ROANOKE TIMES 
                      Copyright (c) 1996, Roanoke Times

DATE: Tuesday, August 27, 1996               TAG: 9608270099
SECTION: NATIONAL/INTERNATIONAL   PAGE: C-5  EDITION: METRO 


IN THE WORLD

Death squad officer convicted of murder

JOHANNESBURG, South Africa - A former police officer who headed apartheid's most notorious death squad - a state-sanctioned unit that carried out grisly bombings, assassinations and other atrocities - was convicted Monday of five counts of murder.

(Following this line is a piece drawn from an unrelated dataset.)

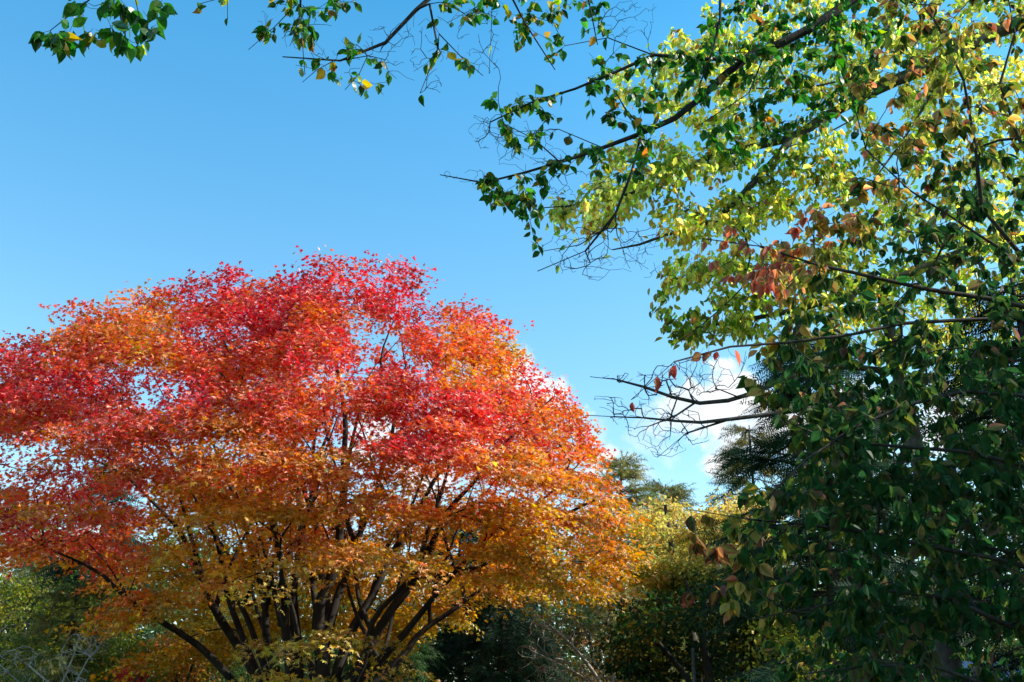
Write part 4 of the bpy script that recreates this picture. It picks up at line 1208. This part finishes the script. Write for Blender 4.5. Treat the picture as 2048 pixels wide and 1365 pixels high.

Former police Col. Eugene de Kock, 48, a key figure in the ``dirty war'' waged by the white minority regime against black liberation forces, is the first senior security officer to be convicted of apartheid-related offenses since the nation's founding democratic elections in April 1994.

Magnus Malan, the apartheid-era defense minister, and 10 other former top military and intelligence officials are on trial in a separate murder case in Durban. The group is charged with masterminding a hit-squad massacre of 13 people, mostly women and children, nine years ago.

De Kock, known to his former colleagues as ``Prime Evil,'' still faces verdicts on 116 other charges, including three more killings, kidnapping, assault, illegal weapon possession and dozens of counts of fraud.

- Los Angeles Times

U.S. financier Vesco sentenced in Cuba

MEXICO CITY - A Cuban court convicted fugitive American financier Robert Vesco of economic crimes against the state Monday and sentenced him to 13 years in prison.

The verdict and sentence were announced in the state-run Prensa Latina news agency, monitored in Mexico City.

Vesco's Cuban wife, Lidia Alfonsa Llauger, was convicted of lesser charges in the case and sentenced to nine years, the Cuban news agency said.